— Start Exercise data —

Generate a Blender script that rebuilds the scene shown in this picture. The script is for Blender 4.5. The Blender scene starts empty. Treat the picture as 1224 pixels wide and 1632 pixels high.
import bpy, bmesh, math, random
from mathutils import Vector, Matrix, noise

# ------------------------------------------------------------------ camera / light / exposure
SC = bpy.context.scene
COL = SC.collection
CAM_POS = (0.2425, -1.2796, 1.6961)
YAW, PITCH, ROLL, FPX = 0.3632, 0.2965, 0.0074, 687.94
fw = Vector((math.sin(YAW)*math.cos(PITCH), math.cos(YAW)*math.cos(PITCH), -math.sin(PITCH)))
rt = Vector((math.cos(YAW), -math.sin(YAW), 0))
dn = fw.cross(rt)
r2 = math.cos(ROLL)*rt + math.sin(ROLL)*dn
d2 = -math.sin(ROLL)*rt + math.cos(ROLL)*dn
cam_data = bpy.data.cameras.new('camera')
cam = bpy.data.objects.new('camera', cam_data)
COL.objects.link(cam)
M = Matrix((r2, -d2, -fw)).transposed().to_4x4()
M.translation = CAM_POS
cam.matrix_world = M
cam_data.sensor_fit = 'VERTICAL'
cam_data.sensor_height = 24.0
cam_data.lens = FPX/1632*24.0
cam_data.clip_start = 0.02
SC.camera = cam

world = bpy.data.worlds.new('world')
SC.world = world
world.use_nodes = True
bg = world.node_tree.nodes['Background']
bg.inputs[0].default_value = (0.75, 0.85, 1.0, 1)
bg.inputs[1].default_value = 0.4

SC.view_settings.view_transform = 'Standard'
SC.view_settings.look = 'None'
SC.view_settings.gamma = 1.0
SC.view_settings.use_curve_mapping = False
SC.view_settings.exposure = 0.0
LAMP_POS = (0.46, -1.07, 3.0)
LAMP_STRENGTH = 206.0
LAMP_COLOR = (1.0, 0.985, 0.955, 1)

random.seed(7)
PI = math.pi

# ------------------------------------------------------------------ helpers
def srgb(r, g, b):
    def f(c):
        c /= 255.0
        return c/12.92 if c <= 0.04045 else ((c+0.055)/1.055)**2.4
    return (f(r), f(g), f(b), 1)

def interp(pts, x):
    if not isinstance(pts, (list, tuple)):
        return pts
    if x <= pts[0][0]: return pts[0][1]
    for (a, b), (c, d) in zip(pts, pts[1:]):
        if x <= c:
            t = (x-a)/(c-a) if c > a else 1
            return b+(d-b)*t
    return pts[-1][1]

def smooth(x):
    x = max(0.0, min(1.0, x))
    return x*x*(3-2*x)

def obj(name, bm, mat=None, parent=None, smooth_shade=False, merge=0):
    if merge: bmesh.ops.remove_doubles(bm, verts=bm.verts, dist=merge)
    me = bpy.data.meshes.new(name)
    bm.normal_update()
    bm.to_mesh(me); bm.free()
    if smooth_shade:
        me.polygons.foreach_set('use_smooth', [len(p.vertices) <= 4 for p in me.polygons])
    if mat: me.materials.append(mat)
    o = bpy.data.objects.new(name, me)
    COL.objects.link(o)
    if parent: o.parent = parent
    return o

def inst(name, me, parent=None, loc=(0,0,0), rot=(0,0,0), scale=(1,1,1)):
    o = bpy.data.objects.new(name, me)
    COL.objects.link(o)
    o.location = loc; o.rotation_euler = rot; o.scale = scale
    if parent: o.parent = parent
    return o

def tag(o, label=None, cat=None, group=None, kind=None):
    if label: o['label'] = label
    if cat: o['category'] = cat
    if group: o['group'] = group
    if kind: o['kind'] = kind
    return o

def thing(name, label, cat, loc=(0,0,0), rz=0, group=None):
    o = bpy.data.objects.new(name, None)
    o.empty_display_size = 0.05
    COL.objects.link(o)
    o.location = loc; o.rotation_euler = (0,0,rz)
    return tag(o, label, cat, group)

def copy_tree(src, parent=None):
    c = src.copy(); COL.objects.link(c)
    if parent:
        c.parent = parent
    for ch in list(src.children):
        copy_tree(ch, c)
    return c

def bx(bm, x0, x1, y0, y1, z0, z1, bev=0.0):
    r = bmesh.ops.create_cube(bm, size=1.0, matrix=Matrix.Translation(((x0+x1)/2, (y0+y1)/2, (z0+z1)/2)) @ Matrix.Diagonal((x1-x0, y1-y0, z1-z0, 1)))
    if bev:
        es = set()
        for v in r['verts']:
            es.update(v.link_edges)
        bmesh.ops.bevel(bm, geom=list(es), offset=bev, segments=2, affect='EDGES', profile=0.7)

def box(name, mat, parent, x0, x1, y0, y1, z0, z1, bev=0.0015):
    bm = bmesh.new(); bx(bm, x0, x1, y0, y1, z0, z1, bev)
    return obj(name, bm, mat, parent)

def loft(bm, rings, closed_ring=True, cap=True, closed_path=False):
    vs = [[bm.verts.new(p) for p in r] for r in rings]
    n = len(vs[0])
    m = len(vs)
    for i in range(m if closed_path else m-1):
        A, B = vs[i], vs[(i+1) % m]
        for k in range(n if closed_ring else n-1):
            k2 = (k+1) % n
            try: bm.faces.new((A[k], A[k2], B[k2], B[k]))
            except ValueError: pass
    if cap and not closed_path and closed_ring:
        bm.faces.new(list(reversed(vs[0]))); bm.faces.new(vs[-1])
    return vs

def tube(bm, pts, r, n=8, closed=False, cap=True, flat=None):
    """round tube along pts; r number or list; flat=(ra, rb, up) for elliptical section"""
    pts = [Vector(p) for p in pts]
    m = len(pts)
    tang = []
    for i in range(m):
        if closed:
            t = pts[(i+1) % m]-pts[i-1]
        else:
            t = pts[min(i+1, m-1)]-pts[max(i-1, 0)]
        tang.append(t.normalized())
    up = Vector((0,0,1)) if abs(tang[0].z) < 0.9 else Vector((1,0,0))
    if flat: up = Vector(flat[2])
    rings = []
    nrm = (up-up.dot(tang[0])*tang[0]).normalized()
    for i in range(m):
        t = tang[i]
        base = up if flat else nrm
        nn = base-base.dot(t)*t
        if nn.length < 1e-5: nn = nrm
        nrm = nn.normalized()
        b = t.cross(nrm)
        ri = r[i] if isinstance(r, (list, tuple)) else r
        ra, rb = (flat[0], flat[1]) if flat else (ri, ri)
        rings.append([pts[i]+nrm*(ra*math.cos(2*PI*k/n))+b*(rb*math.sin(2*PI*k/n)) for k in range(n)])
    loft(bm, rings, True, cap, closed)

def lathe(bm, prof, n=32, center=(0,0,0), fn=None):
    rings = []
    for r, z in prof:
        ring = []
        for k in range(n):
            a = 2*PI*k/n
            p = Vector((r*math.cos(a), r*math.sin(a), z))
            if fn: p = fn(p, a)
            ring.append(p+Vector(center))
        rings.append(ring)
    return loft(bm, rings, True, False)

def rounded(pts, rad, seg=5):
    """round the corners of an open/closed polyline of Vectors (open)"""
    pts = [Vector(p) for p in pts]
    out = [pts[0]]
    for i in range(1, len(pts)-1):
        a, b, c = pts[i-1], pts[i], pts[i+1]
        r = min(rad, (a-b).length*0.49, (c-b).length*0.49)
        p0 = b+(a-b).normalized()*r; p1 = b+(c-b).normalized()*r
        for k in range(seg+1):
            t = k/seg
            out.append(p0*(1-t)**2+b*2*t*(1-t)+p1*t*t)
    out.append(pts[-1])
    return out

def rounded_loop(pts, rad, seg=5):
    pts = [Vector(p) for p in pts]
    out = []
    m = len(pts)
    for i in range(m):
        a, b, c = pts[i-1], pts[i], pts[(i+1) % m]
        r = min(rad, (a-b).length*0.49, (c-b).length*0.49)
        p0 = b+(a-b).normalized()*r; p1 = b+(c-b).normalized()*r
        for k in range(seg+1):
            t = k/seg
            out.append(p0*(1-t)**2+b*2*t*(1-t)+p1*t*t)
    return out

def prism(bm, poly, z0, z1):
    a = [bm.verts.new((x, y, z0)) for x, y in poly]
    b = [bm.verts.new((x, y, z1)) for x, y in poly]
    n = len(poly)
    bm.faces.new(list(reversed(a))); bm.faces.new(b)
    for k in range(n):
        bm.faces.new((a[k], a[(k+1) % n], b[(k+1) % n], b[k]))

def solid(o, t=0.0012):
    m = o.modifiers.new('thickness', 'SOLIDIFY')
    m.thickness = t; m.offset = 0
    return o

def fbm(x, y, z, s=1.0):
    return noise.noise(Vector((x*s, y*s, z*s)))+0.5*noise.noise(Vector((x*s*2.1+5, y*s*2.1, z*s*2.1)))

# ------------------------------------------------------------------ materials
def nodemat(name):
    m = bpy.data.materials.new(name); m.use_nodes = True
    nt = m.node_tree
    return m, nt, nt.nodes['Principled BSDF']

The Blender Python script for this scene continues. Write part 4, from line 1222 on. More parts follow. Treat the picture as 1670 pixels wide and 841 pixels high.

— End Exercise data —

§ Work to complete: Looking at the material above, please copy exactly every line from its first line through the line containing "from mathutils import Vector, Matrix, noise", with both ends included and nothing else.

§ Reply to the task:
Generate a Blender script that rebuilds the scene shown in this picture. The script is for Blender 4.5. The Blender scene starts empty. Treat the picture as 1224 pixels wide and 1632 pixels high.
import bpy, bmesh, math, random
from mathutils import Vector, Matrix, noise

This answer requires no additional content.